Le 8 septembre 1961, sur la Nationale 19 qui conduit la Citroën D.S. présidentielle de l’Elysée vers Colombey-les-Deux-Églises, à la hauteur de Pont-sur-Seine, une gigantesque gerbe de flammes embrase la chaussée. La D.S. du général de Gaulle est violemment déportée. Du sable en fusion est projeté sur la carrosserie. Les phares sont brisés. Mais le chauffeur parvient à redresser la voiture. « C'est une mauvaise plaisanterie », laisse dédaigneusement tomber le Général. En fait, si la machine infernale avait correctement fonctionné, la D.S. aurait été pulvérisée. L'O.A.S. vient de manquer son « objectif n° 1 ».

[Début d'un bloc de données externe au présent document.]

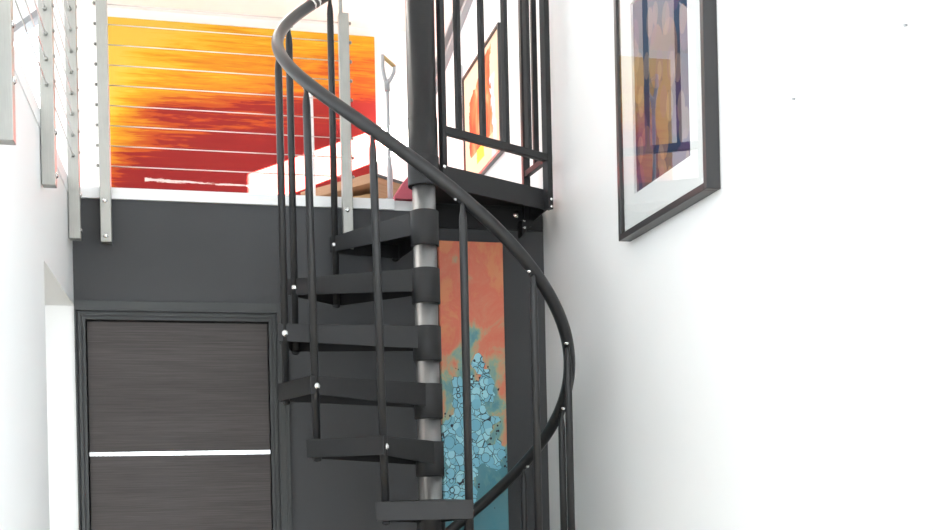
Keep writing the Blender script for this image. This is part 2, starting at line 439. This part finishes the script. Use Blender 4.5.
# dark wall under the loft, around the door
DX0, DX1, DZ = -0.433, 0.298, 2.290
w = MB()
w.box(XL, DX0, YW, YW + 0.14, 0, 2.779).box(DX1, XR, YW, YW + 0.14, 0, 2.779).box(DX0, DX1, YW, YW + 0.14, DZ, 2.779)
struct(w, 'wall_back', 'dark_wall')
# loft floor slab and left mezzanine
struct(MB().box(XL, XR, YW + 0.002, YF, 2.779, ZF).box(XO, XL - 0.12, 2.2, YF, 2.345, ZF), 'floor_loft', 'white_trim')
# white wall under the mezzanine, in line with the dark one
struct(MB().box(XO, XL, YW, YW + 0.14, 0, 2.344), 'wall_back_left', 'white_wall')
# stub of left wall carrying the mezzanine edge, with the opening beside the dark wall
struct(MB().box(XL - 0.12, XL, 2.2, 3.80, 0, ZF - 0.001).box(XL - 0.12, XL, 3.80, YW + 0.01, 2.345, ZF - 0.001), 'wall_left', 'white_wall')
# white edging of the loft floor, grey edging along the mezzanine
struct(MB().box(XL, 0.842, YW - 0.014, YW + 0.002, 2.779, ZF + 0.002), 'trim_1', 'white_trim')
struct(MB().box(XL - 0.002, XL + 0.003, 2.2, YW - 0.015, 2.762, ZF + 0.002), 'trim_2', 'white_trim')

# door casing, in steps
c = MB()
def casing(off0, off1, proud):
    c.box(DX0 - off1, DX0 - off0, YW - proud, YW, 0, DZ + off1)
    c.box(DX1 + off0, DX1 + off1, YW - proud, YW, 0, DZ + off1)
    c.box(DX0 - off0, DX1 + off0, YW - proud, YW, DZ + off0, DZ + off1)
casing(0.0, 0.010, 0.004); casing(0.016, 0.028, 0.008); casing(0.034, 0.0405, 0.016)
c.box(DX1 + 0.0405, DX1 + 0.078, YW - 0.016, YW, 0, DZ + 0.074)
c.box(DX0 - 0.0405, DX1 + 0.0405, YW - 0.016, YW, DZ + 0.0405, DZ + 0.074)
c.box(DX1 + 0.060, DX1 + 0.064, YW - 0.019, YW - 0.015, 0, DZ + 0.074)
struct(c, 'trim_3', 'dark_trim', bevel=0.0012)
c = MB().box(DX0 - 0.0405, XR, YW - 0.019, YW - 0.0165, DZ + 0.072, DZ + 0.075)
d = struct(MB().box(DX0 + 0.004, DX1 - 0.004, YW + 0.018, YW + 0.060, 0.005, DZ - 0.005), 'door_1', 'door_wood', bevel=0.002)
st = MB().box(DX0 + 0.004, DX1 - 0.004, YW + 0.0165, YW + 0.0215, 1.736, 1.752).build('inlay_strip', 'bolt', d); st['label'] = 'bright metal inlay strip'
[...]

En mai 1962, un commando « Delta » est arrêté à Paris. Les hommes des « Delta » sont des durs, habitués aux opérations « ponctuelles » (élimination physique des adversaires) et aux attentats. Leur objectif était, une fois de plus, le général de Gaulle. L'opération « Chamois » devait se faire en deux temps.

Au cours d'une première tentative, le 20 mai, les « Delta » devaient faire sauter le train présidentiel, qui emmenait le général de Gaulle vers Limoges, à la hauteur d'Etampes. Le même jour, dans la soirée, au retour du Général, un tireur d'élite posté en face de l'Élysée, dans l'atelier d'un peintre situé au 88, rue du Faubourg-Saint-Honoré, devait abattre le Président sur le perron. Tentative doublée de l'envoi d'une roquette. Seul un incroyable hasard a pu faire échouer l'opération « Chamois », considérée comme irrémédiable par les policiers.

Le 22 août 1962, alors que 1 Algérie vient de proclamer son indépendance, la voiture présidentielle quitte l'Elysée pour l'aérodrome de Villacoublay. A la hauteur du Petit-Clamart, la D.S. est prise entre les tirs croisés de plusieurs armes automati-ques. On retrouvera une centaine d'étuis sur les lieux. Une balle a fait éclater la vitre arrière de la D.S., une autre est entrée dans l'aile gauche, une troisième a frôlé Mme de Gaulle. Le bas des portières et les pare-chocs sont criblés. Le chauffeur accélère et passe. « C'était tangent, mais ces messieurs tirent mal! », constate le général de Gaulle, qui ne s'est pas couché, en époussetant les morceaux de verre qui le couvrent. Pour avoir organisé cet attentat, le lieutenant-colonel Bastien-Thiry sera condamné à mort et exécuté.

Le 28 août 1964, une gerbe de flammes jaillit d'une vasque en pierre qui borde le musée du Débarquement de Provence, au Mont-Faron. Le 15 août précédent, le général de Gaulle était venu inaugurer le musée et il était resté de longues minutes à côté de cette vasque. C'est la dernière tentative d'assassinat de l'O.A.S. contre sa personne. Et un bel échec: la télécommande n'a pas fonctionné. Peut-être parce qu'un des conjurés n'a pas osé aller jusqu'au bout. Ou qu'il y a eu un « complot » ou une manipulation policière. Après le « coup » du Mont-Faron, l'O.A.S. se dissoudra d'elle-même.